I didn't have time for an hour haircut today—and I've had very hit and miss experience from actual Barber Shops (that could be its own rant entirely)—so I went to a nationally franchised chain salon. I was greeted by a very effeminate man. He asked me for my address—which I usually refuse to give, but I humored him—being in a hurry, my phone number, my blood type. Well, not really my blood type, and I drew the line at phone number, which I'm pretty sure annoyed him as it took him about three minutes to circumvent that portion of the computer program. Either that, or he was just stalling to annoy me.

So he sat me down in the chair and asked what I wanted. I told him, "This is supposed to be a bowl cut, but the last person messed it up." He put on the drape and walked away, just sort of disappeared—which is a feat considering that this was a one room establishment. When he came back he had a broom—odd since he hadn't made a cut.

He informed me that someone else was going to cut it, "because I don't know how to do a bowl cut. . . And I don't want to mess it up."

So the woman finished up the guy in the chair next to me and then came over, she started clipping the up under part, and before she was done—he was helping her hold the top hair out of the way. She did the clipping and then explained to him how to finish. This blows my mind, having spent as much time as I have in my life at barbering schools, getting my hair cut—I have an idea as to how much training and testing that they have to go through in order to be licensed. Yet he's never done a bowl cut? I know it isn't as popular now, but it's not an uncommon cut—or is it?

This marks the first time I have ever had a trainer/apprentice experience in a non-school environment. I never found it odd at the barbering schools when I would say "bowl cut" and all the blood would drain from their face and they would run to teacher; it was a school after all—it was probably the first time they got to do a bowl cut.

In fact—I liked it when that happened at the barbering school; as simple as the bowl cut is, there must be some deception in the simplicity. To do it right—there's a trick, a trade secret if you will, that requires the receiver of the secret to have a little more experience under the belt in order to grasp the concept. On more than one occasion, generally at the beginning of the semester, I would say "bowl cut," I would see that tell tale draining of blood from the face, the fearful searching for the master of the shears—and upon return, the master would just attend to the locks himself indicating that they should watch closely, and that they would in the future be allowed to attempt the venerable Cut of the Bowl.

So, I'm reasonably sure that the correct answer to the question of the number of stylists is, at the very least—but not by any strech of the imagination limited to—TWO.

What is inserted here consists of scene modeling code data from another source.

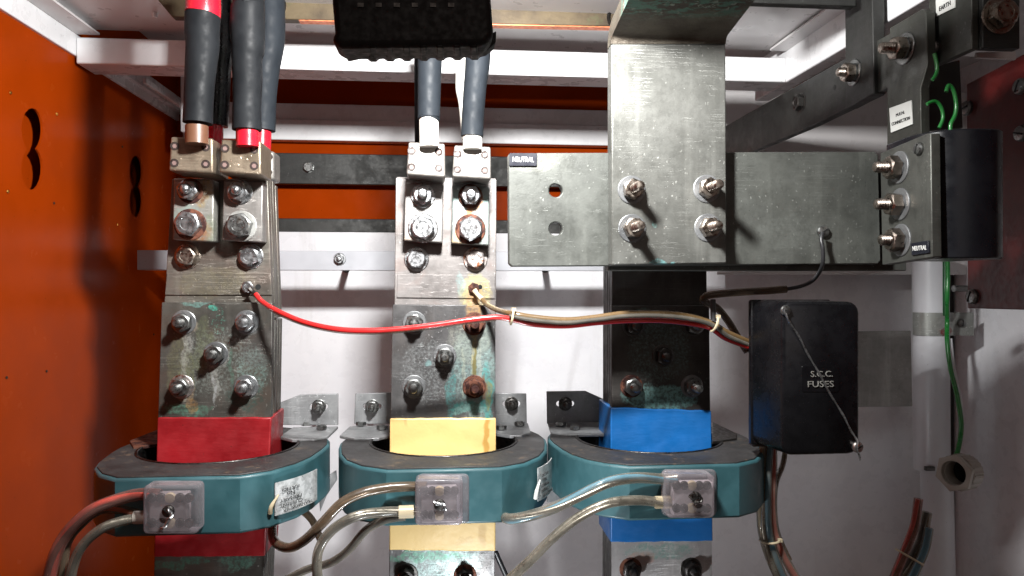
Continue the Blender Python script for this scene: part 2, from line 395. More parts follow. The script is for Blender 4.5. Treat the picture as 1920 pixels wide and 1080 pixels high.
BAR2M = busbar('yellow_phase_bar_metal', (.105, .102, .104), (.185, .182, .182), [(800, 700, .71, 90, 100, (.34, .36, .36), .7, 420, .78), (905, 690, .71, 36, 120, (.42, .50, .48), .75, 420, .60),
    (892, 700, .71, 62, 150, (.30, .42, .40), .8, 90, .38), (880, 640, .71, 60, 70, (.34, .35, .30), .6, 120, .45),
    (845, 740, .71, 16, 80, (.12, .34, .33), .8, 120, .5), (915, 740, .71, 18, 90, (.10, .42, .40), .85, 260, .45),
    (888, 590, .71, 26, 40, (.42, .26, .11), .85, 120, .4), (890, 650, .71, 9, 90, (.45, .40, .2), .75, 260, .42),
    (893, 690, .71, 5, 60, OLIV, .9, 260, None), (918, 745, .71, 8, 50, (.34, .30, .09), .8, 260, .4), (910, 725, .71, 7, 28, RUSTC, .8, 260, None),
    (889, 725, .71, 22, 26, RUSTD, .8, 260, .35), (890, 608, .71, 24, 24, RUSTC, .8, 260, .35),
    (880, 765, .71, 55, 22, (.10, .36, .33), .9, 260, .45), (868, 700, .71, 5, 70, (.42, .46, .38), .8, 260, .35), (902, 680, .71, 6, 70, (.44, .48, .42), .7, 260, .38), (880, 770, .71, 50, 16, (.30, .50, .46), .8, 260, .42), (803, 683, .71, 8, 9, (.24, .38, .38), .8, 260, None),
    (830, 1060, .71, 110, 60, (.30, .40, .38), .8, 120, .4), (800, 1045, .71, 120, 12, (.10, .30, .20), .7, 260, .5)], rough=.38, metal=.45, pink=(.135, .118, .11))
BAR2U = busbar('yellow_phase_upper_metal', (.26, .24, .23), (.37, .345, .335), [
    (890, 548, .72, 42, 50, (.50, .44, .22), .95, 120, .30), (890, 556, .72, 20, 34, (.50, .25, .12), .7, 120, .4),
    (862, 530, .72, 12, 30, (.25, .38, .37), .7, 260, .42), (865, 470, .72, 40, 22, (.28, .25, .25), .6, 120, .5)],
    rough=.38, metal=.45, pink=(.32, .24, .215), speck=.35)
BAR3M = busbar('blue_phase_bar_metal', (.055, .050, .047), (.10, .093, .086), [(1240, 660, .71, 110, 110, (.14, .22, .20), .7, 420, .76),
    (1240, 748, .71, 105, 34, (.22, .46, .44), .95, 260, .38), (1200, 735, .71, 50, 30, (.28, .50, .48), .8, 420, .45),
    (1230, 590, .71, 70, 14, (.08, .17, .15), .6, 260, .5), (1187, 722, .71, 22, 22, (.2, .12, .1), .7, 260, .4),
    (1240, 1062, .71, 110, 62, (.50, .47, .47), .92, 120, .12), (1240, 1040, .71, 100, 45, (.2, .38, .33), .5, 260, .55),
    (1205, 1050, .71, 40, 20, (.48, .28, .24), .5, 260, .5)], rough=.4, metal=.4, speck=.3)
NEUTM = busbar('neutral_plate_metal', (.105, .11, .10), (.165, .172, .156), [
    (1000, 300, .61, 70, 30, (.24, .24, .21), .5, 120, .4), (1480, 440, .61, 110, 50, (.17, .18, .165), .6, 120, .4)], rough=.46, metal=.4, speck=.5, scratch=.15)
RISERM = busbar('riser_plate_metal', (.16, .162, .148), (.245, .247, .228), [
    (1240, 492, .5955, 30, 9, (.20, .42, .42), .95, 260, .35), (1228, 420, .5955, 10, 10, (.2, .38, .36), .7, 260, .5),
    (1240, 110, .5955, 110, 34, (.11, .108, .10), .6, 120, .45)], rough=.42, metal=.45, speck=.6, scratch=.12)
_t = NT('verdigris_covered_metal')
_b = _t.mix(_t.rng(_t.noise(30, 6), .35, .65), (.06, .048, .036), (.12, .105, .08))
_c = _t.mix(_t.rng(_t.noise(85, 7, .7, _t.mapped((1, 2.5, 1))), .47, .56), _b, (.09, .21, .165))
_c = _t.mix(_t.rng(_t.noise(140, 6, .7), .56, .63), _c, (.26, .31, .27))
_yy = _t.n('ShaderNodeSeparateXYZ'); _t.link(_t.pos(), _yy.inputs[0])
_c = _t.mix(_t.rng(_yy.outputs['Y'], .572, .548), _b, _c)
_t.set(Base_Color=_c, Roughness=.55, Metallic=.35); _t.bump(_t.noise(150, 7, .7), .8, .002); VERDM = _t.m

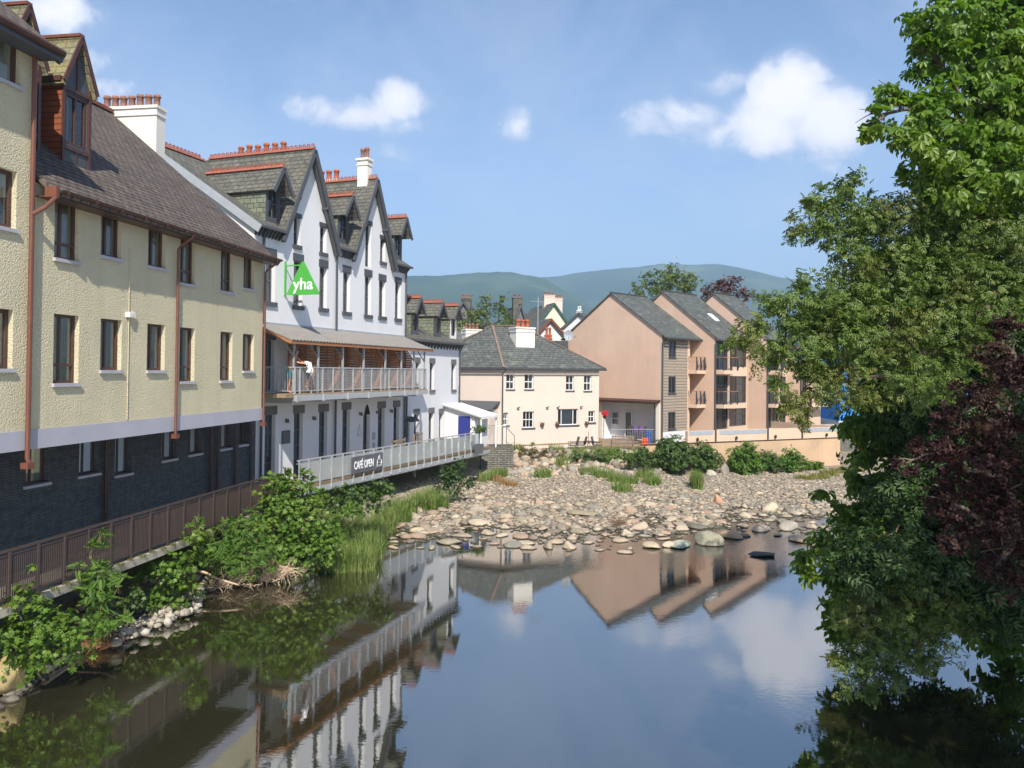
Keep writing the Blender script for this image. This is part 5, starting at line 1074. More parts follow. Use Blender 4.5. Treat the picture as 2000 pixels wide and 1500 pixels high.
def tree(name,label,base,blobs,shape,m,size,cover,foot,trunk_top,r0,clr=.35,cpl=9,hang=0,cat='tree',group=None,limbs=True,upb=.6,twigs=0,trunk_pts=None,shell=.45,barkm=None):
    r_=root(name,label,cat,tuple(base),90,group); o=Vector(base)
    mb=MB(); tp=[Vector((0,0,-.3)),Vector((0,0,.6))]+[Vector(trunk_top)*t-o*0 for t in ()]
    top=Vector(trunk_top)-o; mb.tube([(0,0,-.5),top*.3+Vector((.1,0,0)),top*.65,top],[r0*1.25,r0,r0*.85,r0*.6],10); mb.build('trunk',barkm or m_bark,r_,True)
    if limbs:
        mb=MB(); nodes_=[(top*.6,0),(top*.8,0),(top,0)]
        for c,r in sorted(blobs,key=lambda b:((b[0]-o)-top).length):
            q=c-o; dT=(q-top).length
            pr_=min(nodes_,key=lambda n_:(n_[0]-q).length+.25*n_[1]); g=pr_[1]; ra=max(.014,r0*.42*.68**g)
            pt=limb(mb,pr_[0],q,ra,ra*.6,wob=.16); nodes_.append((q,g+1)); nodes_.append((pt[3],g+.5))
            for _ in range(twigs):
                s=pt[R.randint(3,6)]; d=Vector((R.gauss(0,1),R.gauss(0,1),R.gauss(0,.8))).normalized(); rr=r if not hasattr(r,'__len__') else r[0]; limb(mb,s,q+d*rr*1.05,.012,.004,seg=4,rg=4)
        mb.build('limbs',barkm or m_bark,r_,True)
    P,N=clumps(blobs,cover,foot,clr,cpl=cpl,upb=upb,shell=shell); P-=np.array(o[:])
    s=size*(.7+.6*NR.rand(len(P)))
    up=None
    if hang: up=np.tile(np.array([0,0,-1.]),(len(P),1))*hang+NR.normal(size=P.shape)*.6
    leaves('crown',P,N,s,shape,m,r_,up); return r_
l_ches=leafmat('chestnut_leaves',(.08,.16,.015),(.15,.26,.022),(.23,.30,.03),.42,.45,.5)
l_oak=leafmat('olive_leaves',(.08,.15,.025),(.17,.235,.045),(.21,.21,.055),.32,.5,.5)
l_beech=leafmat('copper_beech_leaves',(.020,.008,.008),(.046,.017,.016),(.04,.024,.014),.15,.6,.2)
l_dark=leafmat('deep_green_leaves',(.03,.07,.018),(.065,.115,.028),None,.25,.5,.4)
l_bank=leafmat('bank_plant_leaves',(.07,.14,.02),(.14,.24,.03),(.19,.25,.04),.3,.5,.4)
l_fern=leafmat('fern_leaves',(.07,.15,.02),(.13,.24,.035),(.16,.24,.04),.35,.5,.4)
l_bush=leafmat('shrub_leaves',(.05,.10,.02),(.09,.15,.03),None,.25,.5,.4)
l_grass=leafmat('grass_blades',(.12,.20,.035),(.22,.30,.07),(.28,.28,.10),.35,.5,.4)
l_pale=leafmat('pale_green_leaves',(.10,.15,.03),(.16,.20,.05),None,.3,.5,.3)
l_cop=leafmat('distant_copper_leaves',(.07,.025,.03),(.11,.04,.04),(.16,.09,.04),.2,.5,.3)
# --- foreground trees on the right bank
cu=[(1850,50,65,13.5),(1935,80,95,14),(1800,95,26,13.2),(1830,120,45,13.4),(1735,160,20,12.9),(1700,222,30,12.8),(1760,215,45,13),(1830,220,65,13.3),(1910,200,85,13.8),(1980,240,90,14.2),(1695,255,18,12.8),(1790,300,45,13),(1860,310,70,13.4),(1940,350,85,13.9),(1800,345,40,13.1),(1990,120,80,14.2),(1850,385,60,13.5),(1990,20,80,14.2),(1930,0,60,14),(1760,265,30,12.9)]
blobs=[B(*b) for b in cu]
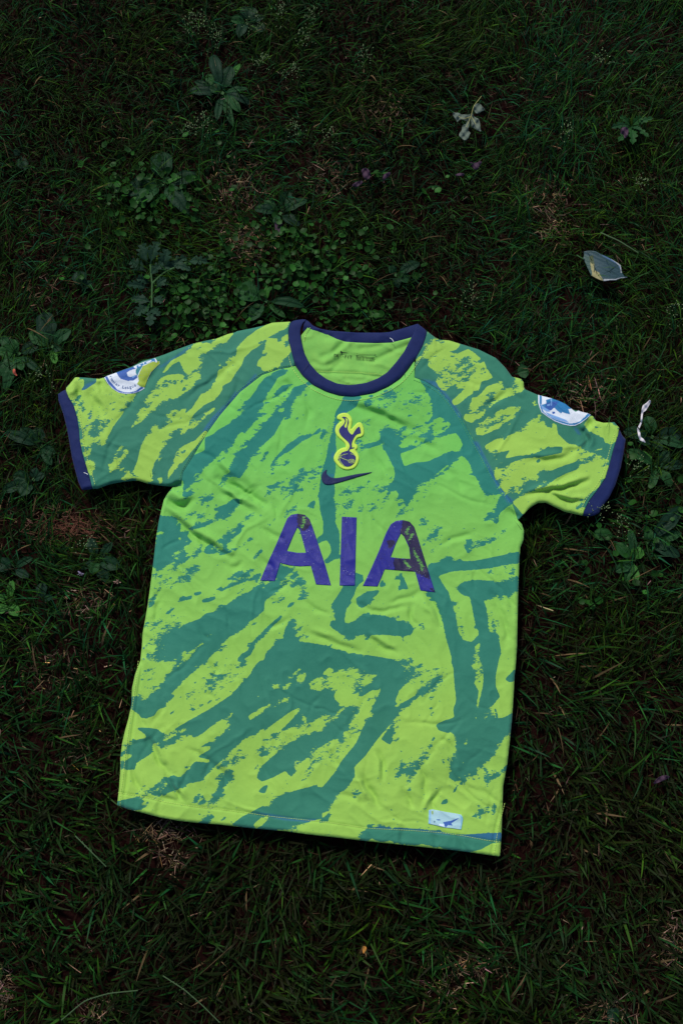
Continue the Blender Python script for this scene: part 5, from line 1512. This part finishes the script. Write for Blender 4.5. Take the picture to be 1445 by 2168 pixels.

  1. Sounds tricky. I just get a cut it down cut, not too tricky I guess. Only had it messed up once. And with the many coupons I have for my haircut chain, it costs 9 bucks, which is still too much, for 10-15 minutes. The most I ever paid for a hair cut was in Peru on my mission. A member worked at a particular salon, and to support her we went. It was one of those classy up-town types. 25 bucks for a hair cut. That is like 75 dollars here in the US. Me and my comp couldn't believe we were actually going to pay the bill.

  2. You should just let me cut it!! Just tell me the secret trick already!
    You did complain about your last hair cut for a looong time.

  3. I'm pretty good with sharp things. I could cut your hair quite nicely. I actually haven't payed for a hair cut in years. My sister is a hair stylist & works in a very nice salon and she cuts my hair for free.

  4. I enjoyed your rant. Hair is such a funny thing. I agree with you on the cost I don't remember the last time I had my hair cut I guess its because I am to dang cheap to go out and get it done.

  5. I am not sure if you can tell, but I have given up on haircuts. To much time and too much freaking money. I have other things that I could be doing with that money.